- GIVEN EXERCISE -
Spot each line in the records below where the word "this" occurs, then copy it.

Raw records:
══════════
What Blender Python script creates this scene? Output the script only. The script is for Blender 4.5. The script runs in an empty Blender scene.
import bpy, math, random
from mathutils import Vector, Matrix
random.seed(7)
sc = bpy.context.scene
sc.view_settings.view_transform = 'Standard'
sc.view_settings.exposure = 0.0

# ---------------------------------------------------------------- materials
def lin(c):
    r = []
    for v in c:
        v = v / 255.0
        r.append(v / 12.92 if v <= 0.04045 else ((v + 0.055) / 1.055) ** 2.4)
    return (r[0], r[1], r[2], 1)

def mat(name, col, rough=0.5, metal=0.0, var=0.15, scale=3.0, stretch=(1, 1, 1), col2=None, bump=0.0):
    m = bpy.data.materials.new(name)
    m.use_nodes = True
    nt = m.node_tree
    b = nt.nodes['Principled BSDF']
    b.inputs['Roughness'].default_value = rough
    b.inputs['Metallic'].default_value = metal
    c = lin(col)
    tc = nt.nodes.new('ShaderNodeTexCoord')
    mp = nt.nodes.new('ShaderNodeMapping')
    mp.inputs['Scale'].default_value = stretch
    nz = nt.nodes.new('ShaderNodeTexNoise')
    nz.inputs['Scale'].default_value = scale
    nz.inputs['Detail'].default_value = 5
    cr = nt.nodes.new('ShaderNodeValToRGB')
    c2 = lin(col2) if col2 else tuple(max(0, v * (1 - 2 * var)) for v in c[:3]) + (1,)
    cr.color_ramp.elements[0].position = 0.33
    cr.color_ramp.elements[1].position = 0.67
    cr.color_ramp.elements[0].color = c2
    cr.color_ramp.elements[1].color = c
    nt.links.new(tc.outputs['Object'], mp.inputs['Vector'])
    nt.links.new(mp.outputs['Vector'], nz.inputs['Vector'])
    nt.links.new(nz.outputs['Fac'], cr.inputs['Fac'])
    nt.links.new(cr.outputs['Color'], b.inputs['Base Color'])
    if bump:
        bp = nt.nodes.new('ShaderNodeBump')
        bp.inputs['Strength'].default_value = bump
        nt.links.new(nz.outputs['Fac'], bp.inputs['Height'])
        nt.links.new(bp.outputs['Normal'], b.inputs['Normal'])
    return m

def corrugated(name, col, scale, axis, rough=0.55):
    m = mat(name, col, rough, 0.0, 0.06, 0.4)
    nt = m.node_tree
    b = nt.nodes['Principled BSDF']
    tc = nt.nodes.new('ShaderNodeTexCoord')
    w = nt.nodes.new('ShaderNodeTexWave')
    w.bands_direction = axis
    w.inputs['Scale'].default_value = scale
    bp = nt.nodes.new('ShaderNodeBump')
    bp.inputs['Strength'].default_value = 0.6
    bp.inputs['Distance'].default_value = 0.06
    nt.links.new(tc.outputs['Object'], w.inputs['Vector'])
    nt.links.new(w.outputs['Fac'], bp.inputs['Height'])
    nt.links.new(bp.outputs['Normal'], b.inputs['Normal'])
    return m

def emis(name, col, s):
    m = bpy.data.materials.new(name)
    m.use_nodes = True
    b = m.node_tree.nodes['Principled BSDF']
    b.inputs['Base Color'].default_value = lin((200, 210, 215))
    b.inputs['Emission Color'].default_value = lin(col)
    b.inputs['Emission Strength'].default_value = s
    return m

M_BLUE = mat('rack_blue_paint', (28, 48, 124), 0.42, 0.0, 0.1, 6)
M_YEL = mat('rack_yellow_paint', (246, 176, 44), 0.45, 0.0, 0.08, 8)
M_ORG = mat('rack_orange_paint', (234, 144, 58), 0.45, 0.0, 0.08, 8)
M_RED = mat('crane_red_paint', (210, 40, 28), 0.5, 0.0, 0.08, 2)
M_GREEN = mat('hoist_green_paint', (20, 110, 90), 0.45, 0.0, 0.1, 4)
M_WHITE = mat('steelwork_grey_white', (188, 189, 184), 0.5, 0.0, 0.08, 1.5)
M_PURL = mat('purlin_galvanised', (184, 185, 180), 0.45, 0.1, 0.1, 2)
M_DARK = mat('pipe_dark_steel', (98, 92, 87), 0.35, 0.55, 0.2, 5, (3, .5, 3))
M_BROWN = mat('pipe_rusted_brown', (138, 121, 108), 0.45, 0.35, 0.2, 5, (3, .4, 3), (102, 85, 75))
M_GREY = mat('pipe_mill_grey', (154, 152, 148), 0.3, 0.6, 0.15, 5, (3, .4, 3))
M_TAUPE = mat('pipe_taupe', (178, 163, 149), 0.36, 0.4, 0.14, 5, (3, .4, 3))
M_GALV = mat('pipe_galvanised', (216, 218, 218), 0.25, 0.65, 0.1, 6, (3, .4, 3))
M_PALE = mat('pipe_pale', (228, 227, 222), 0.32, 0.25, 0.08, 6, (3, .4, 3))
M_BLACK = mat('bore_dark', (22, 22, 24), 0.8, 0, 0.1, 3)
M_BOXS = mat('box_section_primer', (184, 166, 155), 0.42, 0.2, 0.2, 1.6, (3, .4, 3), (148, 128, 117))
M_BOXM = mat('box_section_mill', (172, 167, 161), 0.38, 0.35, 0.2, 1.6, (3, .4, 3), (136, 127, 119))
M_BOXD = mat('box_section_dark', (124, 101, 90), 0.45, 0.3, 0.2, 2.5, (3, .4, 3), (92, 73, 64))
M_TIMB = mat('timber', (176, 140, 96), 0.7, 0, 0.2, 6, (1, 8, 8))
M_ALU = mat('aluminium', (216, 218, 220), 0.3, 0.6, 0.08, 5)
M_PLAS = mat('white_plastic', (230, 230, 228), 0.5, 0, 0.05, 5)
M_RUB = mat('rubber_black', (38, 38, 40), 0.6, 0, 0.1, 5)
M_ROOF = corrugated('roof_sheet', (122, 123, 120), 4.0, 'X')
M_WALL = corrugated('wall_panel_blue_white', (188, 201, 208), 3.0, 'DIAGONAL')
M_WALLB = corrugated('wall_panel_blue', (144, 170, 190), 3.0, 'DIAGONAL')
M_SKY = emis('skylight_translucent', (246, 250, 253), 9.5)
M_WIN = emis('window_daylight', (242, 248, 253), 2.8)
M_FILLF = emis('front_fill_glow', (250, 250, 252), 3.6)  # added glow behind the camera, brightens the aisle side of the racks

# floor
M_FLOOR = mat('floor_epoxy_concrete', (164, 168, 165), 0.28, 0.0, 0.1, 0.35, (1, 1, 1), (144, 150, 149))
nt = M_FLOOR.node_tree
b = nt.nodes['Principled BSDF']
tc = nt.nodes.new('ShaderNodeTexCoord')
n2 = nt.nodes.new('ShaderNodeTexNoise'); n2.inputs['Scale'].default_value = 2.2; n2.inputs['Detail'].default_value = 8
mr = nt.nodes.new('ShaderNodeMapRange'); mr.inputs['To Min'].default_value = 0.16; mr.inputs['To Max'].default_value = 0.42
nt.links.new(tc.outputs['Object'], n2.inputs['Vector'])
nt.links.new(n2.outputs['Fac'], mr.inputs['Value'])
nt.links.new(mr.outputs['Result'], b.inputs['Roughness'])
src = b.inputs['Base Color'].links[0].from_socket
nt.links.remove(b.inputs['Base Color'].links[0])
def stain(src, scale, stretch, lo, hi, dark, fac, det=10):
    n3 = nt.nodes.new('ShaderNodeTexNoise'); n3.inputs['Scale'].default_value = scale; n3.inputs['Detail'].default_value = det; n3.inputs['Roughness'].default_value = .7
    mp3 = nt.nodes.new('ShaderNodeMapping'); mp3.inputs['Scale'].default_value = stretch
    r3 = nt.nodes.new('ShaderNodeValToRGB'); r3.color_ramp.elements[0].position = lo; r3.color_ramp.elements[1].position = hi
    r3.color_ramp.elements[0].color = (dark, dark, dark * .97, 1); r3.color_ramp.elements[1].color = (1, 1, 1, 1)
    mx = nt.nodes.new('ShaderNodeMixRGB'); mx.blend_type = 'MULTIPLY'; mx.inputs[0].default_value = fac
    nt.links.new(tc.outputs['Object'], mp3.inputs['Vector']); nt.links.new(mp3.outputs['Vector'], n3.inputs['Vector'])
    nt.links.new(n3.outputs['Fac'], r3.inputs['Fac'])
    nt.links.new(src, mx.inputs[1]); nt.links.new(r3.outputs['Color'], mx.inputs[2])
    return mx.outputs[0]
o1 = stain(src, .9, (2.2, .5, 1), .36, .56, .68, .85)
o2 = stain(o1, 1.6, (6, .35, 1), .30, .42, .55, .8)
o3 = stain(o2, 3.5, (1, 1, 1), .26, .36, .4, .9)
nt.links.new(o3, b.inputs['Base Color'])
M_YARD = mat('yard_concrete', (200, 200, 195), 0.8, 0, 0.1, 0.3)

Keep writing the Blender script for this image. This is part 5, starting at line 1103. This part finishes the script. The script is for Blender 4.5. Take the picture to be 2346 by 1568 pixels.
══════════
- COMPLETED EXERCISE -
What Blender Python script creates this scene? Output the script only. The script is for Blender 4.5. The script runs in an empty Blender scene.
Keep writing the Blender script for this image. This is part 5, starting at line 1103. This part finishes the script. The script is for Blender 4.5. Take the picture to be 2346 by 1568 pixels.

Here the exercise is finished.